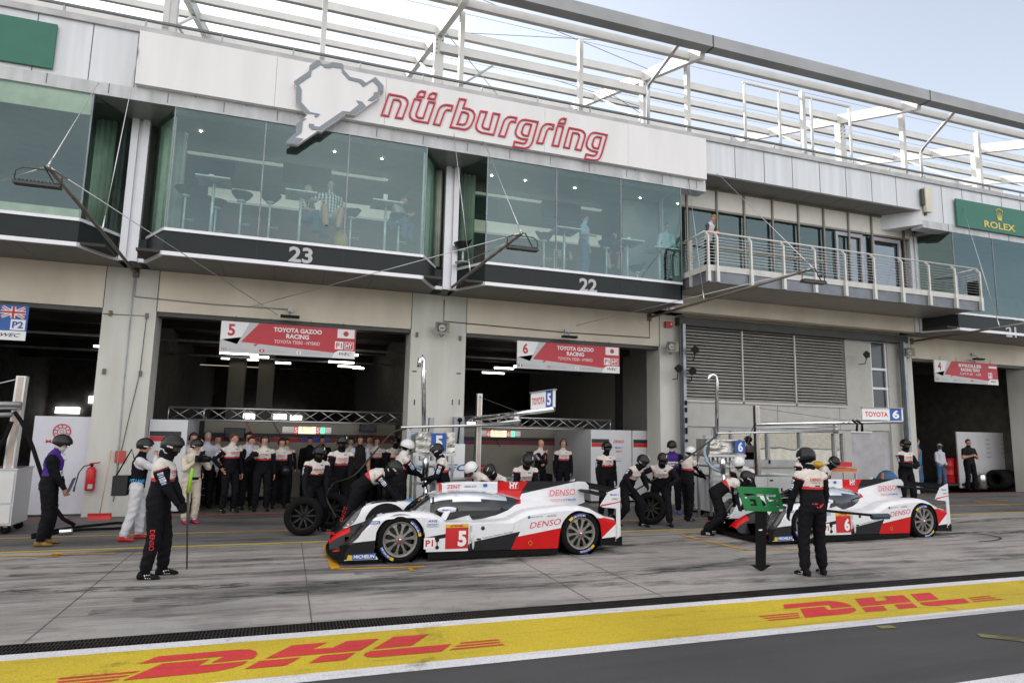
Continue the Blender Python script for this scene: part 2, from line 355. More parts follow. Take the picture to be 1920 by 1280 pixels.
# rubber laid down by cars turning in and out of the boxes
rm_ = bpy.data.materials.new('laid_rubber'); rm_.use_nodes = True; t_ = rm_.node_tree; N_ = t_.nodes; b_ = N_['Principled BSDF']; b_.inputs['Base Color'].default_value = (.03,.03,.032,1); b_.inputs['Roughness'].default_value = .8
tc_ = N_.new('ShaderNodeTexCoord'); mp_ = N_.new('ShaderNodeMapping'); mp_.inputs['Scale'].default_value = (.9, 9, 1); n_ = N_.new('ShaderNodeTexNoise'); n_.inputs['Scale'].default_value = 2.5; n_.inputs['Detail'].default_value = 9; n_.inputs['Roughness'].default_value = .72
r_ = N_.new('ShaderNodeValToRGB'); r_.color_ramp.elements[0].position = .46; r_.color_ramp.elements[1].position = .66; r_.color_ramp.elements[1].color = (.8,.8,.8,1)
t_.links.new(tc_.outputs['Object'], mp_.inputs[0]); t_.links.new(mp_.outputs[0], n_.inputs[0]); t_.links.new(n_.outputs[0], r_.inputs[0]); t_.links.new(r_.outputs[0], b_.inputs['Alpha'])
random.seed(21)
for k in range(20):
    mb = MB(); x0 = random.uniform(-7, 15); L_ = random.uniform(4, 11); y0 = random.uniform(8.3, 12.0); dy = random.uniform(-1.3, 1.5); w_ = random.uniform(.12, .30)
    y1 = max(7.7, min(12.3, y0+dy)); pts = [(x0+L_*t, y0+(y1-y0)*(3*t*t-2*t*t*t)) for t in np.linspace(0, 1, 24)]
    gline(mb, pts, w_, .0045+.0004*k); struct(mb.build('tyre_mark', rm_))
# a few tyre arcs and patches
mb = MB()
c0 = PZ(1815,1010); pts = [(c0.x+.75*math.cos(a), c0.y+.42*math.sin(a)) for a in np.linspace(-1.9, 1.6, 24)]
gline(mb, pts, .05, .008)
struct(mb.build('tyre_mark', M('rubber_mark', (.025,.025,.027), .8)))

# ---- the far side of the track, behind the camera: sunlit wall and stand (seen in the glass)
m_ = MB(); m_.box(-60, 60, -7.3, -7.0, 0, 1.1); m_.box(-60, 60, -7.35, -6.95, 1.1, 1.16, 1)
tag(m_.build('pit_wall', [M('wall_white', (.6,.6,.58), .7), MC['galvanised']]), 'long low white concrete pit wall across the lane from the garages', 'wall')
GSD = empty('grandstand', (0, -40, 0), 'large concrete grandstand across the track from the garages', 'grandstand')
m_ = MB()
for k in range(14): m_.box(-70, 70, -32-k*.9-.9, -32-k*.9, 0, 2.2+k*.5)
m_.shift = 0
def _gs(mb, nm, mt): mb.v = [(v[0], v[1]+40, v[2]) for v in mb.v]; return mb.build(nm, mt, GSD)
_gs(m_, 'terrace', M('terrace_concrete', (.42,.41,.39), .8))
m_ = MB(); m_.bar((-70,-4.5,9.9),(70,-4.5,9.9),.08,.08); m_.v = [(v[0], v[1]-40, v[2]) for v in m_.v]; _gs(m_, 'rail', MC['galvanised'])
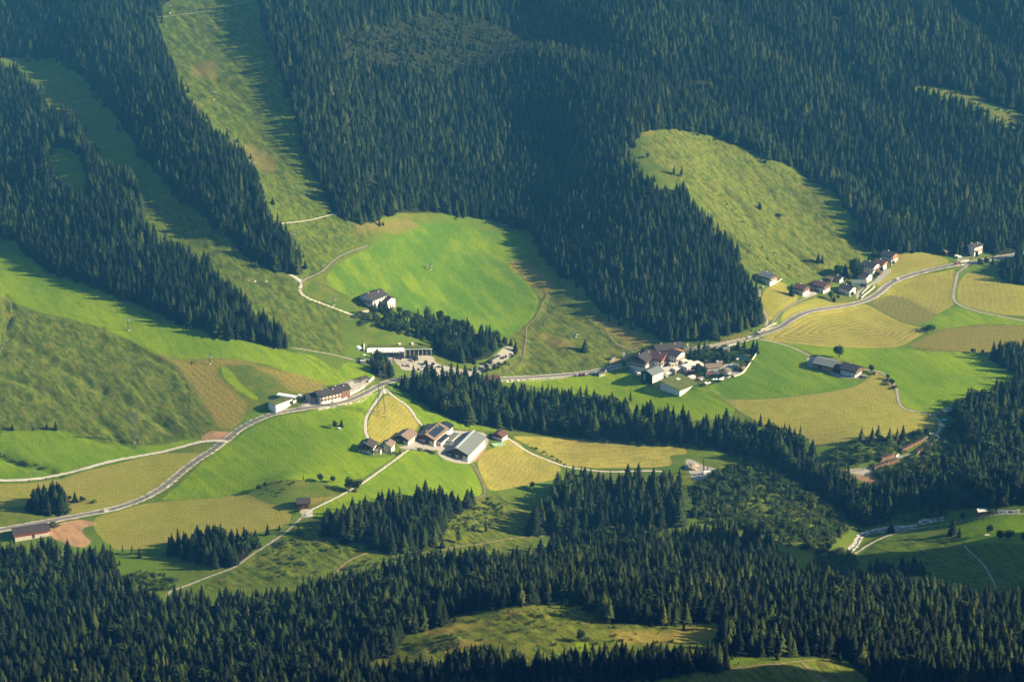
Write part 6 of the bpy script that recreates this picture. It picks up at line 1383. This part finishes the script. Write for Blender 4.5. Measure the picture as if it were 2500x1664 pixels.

___

■ What is required:
Do not include the images; transcribe the rest of the listing exactly.

■ Complete response:
Continue the Blender Python script for this scene: part 2, from line 355. More parts follow. Take the picture to be 1920 by 1280 pixels.
# rubber laid down by cars turning in and out of the boxes
rm_ = bpy.data.materials.new('laid_rubber'); rm_.use_nodes = True; t_ = rm_.node_tree; N_ = t_.nodes; b_ = N_['Principled BSDF']; b_.inputs['Base Color'].default_value = (.03,.03,.032,1); b_.inputs['Roughness'].default_value = .8
tc_ = N_.new('ShaderNodeTexCoord'); mp_ = N_.new('ShaderNodeMapping'); mp_.inputs['Scale'].default_value = (.9, 9, 1); n_ = N_.new('ShaderNodeTexNoise'); n_.inputs['Scale'].default_value = 2.5; n_.inputs['Detail'].default_value = 9; n_.inputs['Roughness'].default_value = .72
r_ = N_.new('ShaderNodeValToRGB'); r_.color_ramp.elements[0].position = .46; r_.color_ramp.elements[1].position = .66; r_.color_ramp.elements[1].color = (.8,.8,.8,1)
t_.links.new(tc_.outputs['Object'], mp_.inputs[0]); t_.links.new(mp_.outputs[0], n_.inputs[0]); t_.links.new(n_.outputs[0], r_.inputs[0]); t_.links.new(r_.outputs[0], b_.inputs['Alpha'])
random.seed(21)
for k in range(20):
    mb = MB(); x0 = random.uniform(-7, 15); L_ = random.uniform(4, 11); y0 = random.uniform(8.3, 12.0); dy = random.uniform(-1.3, 1.5); w_ = random.uniform(.12, .30)
    y1 = max(7.7, min(12.3, y0+dy)); pts = [(x0+L_*t, y0+(y1-y0)*(3*t*t-2*t*t*t)) for t in np.linspace(0, 1, 24)]
    gline(mb, pts, w_, .0045+.0004*k); struct(mb.build('tyre_mark', rm_))
# a few tyre arcs and patches
mb = MB()
c0 = PZ(1815,1010); pts = [(c0.x+.75*math.cos(a), c0.y+.42*math.sin(a)) for a in np.linspace(-1.9, 1.6, 24)]
gline(mb, pts, .05, .008)
struct(mb.build('tyre_mark', M('rubber_mark', (.025,.025,.027), .8)))

# ---- the far side of the track, behind the camera: sunlit wall and stand (seen in the glass)
m_ = MB(); m_.box(-60, 60, -7.3, -7.0, 0, 1.1); m_.box(-60, 60, -7.35, -6.95, 1.1, 1.16, 1)
tag(m_.build('pit_wall', [M('wall_white', (.6,.6,.58), .7), MC['galvanised']]), 'long low white concrete pit wall across the lane from the garages', 'wall')
GSD = empty('grandstand', (0, -40, 0), 'large concrete grandstand across the track from the garages', 'grandstand')
m_ = MB()
for k in range(14): m_.box(-70, 70, -32-k*.9-.9, -32-k*.9, 0, 2.2+k*.5)
m_.shift = 0
def _gs(mb, nm, mt): mb.v = [(v[0], v[1]+40, v[2]) for v in mb.v]; return mb.build(nm, mt, GSD)
_gs(m_, 'terrace', M('terrace_concrete', (.42,.41,.39), .8))
m_ = MB(); m_.bar((-70,-4.5,9.9),(70,-4.5,9.9),.08,.08); m_.v = [(v[0], v[1]-40, v[2]) for v in m_.v]; _gs(m_, 'rail', MC['galvanised'])
Write part 6 of the bpy script that recreates this picture. It picks up at line 1383. This part finishes the script. Write for Blender 4.5. Measure the picture as if it were 2500x1664 pixels.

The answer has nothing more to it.